## EXERCISE BRIEF
Return exactly the lines that run from the beginning through the line containing "from mathutils.geometry import", both included, and no others.

## AVAILABLE DATA
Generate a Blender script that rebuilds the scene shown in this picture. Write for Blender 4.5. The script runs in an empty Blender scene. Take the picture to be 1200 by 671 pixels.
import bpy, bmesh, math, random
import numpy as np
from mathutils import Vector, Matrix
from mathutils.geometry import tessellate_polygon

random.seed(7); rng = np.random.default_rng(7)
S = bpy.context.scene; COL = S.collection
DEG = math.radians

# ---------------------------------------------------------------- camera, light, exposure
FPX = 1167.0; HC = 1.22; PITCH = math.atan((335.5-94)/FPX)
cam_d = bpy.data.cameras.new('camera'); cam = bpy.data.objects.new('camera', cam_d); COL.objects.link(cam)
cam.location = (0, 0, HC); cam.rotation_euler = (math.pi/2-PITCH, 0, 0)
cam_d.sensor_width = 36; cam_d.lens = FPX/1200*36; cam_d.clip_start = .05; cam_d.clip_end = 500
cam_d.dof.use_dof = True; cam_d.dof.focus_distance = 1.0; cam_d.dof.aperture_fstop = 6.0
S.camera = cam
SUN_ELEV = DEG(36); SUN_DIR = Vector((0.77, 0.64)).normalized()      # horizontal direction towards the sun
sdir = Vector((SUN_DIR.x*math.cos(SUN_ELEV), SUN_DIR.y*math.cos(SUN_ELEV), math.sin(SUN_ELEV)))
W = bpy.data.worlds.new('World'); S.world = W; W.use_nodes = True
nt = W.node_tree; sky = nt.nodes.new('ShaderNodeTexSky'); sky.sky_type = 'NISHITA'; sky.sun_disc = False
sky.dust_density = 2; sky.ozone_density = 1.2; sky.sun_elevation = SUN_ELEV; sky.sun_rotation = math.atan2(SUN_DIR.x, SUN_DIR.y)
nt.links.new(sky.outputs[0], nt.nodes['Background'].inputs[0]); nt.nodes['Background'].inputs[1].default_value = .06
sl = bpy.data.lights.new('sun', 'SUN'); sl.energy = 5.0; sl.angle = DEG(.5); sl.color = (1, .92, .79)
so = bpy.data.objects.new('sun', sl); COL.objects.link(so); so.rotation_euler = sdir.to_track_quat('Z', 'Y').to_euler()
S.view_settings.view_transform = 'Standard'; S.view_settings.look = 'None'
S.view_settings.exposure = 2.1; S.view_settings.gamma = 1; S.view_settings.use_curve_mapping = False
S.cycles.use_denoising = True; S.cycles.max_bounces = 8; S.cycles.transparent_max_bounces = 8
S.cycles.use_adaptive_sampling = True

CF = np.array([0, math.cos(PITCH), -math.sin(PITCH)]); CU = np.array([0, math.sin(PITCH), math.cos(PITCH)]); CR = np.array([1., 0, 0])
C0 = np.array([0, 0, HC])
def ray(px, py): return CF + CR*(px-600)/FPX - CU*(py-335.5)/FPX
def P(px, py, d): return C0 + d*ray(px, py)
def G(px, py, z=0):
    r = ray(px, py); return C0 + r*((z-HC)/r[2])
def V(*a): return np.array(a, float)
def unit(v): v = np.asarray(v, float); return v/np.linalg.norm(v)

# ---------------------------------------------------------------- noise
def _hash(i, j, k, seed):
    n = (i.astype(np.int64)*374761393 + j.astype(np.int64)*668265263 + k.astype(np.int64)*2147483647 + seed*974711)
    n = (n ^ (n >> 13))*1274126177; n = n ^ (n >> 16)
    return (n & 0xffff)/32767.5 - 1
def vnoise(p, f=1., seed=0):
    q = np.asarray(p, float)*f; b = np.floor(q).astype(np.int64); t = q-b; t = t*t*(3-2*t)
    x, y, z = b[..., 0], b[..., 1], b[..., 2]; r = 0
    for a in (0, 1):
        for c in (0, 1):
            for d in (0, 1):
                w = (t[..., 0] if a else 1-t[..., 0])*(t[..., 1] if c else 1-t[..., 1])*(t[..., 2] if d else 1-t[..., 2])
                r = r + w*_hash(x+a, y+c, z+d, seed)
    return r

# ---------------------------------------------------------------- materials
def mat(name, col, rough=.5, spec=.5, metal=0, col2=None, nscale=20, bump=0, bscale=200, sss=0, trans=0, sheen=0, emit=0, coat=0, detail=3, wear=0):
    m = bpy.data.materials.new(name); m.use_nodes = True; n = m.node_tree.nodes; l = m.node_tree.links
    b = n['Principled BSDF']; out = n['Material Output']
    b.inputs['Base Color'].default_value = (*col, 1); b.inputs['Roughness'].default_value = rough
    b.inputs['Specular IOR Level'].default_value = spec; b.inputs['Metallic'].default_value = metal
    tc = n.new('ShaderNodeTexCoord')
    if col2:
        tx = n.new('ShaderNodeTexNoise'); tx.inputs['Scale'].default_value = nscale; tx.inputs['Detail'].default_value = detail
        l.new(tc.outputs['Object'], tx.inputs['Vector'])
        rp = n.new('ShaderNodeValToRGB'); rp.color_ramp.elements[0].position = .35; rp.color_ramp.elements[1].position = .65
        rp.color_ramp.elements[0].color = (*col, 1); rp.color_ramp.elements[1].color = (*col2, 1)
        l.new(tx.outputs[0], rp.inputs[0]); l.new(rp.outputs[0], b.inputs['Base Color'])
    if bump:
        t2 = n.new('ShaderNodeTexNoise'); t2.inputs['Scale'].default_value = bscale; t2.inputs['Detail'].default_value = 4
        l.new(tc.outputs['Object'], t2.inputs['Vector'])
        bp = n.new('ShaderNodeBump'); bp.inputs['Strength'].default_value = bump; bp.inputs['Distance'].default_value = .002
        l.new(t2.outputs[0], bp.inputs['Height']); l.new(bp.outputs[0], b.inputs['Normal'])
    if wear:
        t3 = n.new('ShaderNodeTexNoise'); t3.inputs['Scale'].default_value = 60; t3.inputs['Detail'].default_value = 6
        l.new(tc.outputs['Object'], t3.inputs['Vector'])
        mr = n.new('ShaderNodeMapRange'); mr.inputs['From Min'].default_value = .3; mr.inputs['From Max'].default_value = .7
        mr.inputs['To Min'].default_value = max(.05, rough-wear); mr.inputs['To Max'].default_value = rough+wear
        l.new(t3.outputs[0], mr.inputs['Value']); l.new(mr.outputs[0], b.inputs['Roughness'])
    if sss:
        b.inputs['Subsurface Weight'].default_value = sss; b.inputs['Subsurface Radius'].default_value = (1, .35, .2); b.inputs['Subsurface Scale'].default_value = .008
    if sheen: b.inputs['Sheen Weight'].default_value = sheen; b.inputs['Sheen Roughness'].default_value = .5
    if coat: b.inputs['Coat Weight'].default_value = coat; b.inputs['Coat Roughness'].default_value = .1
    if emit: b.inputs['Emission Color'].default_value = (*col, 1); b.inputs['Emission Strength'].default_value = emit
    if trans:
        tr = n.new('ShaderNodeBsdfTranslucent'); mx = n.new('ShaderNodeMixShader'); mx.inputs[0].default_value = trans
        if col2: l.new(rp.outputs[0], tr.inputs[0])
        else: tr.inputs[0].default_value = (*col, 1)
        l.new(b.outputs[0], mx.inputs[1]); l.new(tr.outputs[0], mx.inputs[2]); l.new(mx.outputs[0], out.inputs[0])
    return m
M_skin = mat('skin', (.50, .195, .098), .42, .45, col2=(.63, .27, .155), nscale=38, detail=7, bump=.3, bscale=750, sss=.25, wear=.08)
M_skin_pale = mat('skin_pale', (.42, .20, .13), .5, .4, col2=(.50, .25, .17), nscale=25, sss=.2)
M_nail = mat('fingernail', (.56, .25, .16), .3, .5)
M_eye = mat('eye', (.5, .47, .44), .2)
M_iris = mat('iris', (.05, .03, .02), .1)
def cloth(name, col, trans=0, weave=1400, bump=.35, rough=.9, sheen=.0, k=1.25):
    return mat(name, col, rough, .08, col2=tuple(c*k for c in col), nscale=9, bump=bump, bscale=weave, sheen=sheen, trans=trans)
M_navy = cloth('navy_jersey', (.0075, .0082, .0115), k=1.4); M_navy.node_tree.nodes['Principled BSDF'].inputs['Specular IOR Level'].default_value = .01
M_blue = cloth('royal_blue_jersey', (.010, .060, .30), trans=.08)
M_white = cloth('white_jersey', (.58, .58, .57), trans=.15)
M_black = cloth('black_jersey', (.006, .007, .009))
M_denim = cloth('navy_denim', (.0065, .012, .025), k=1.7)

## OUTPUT
Generate a Blender script that rebuilds the scene shown in this picture. Write for Blender 4.5. The script runs in an empty Blender scene. Take the picture to be 1200 by 671 pixels.
import bpy, bmesh, math, random
import numpy as np
from mathutils import Vector, Matrix
from mathutils.geometry import tessellate_polygon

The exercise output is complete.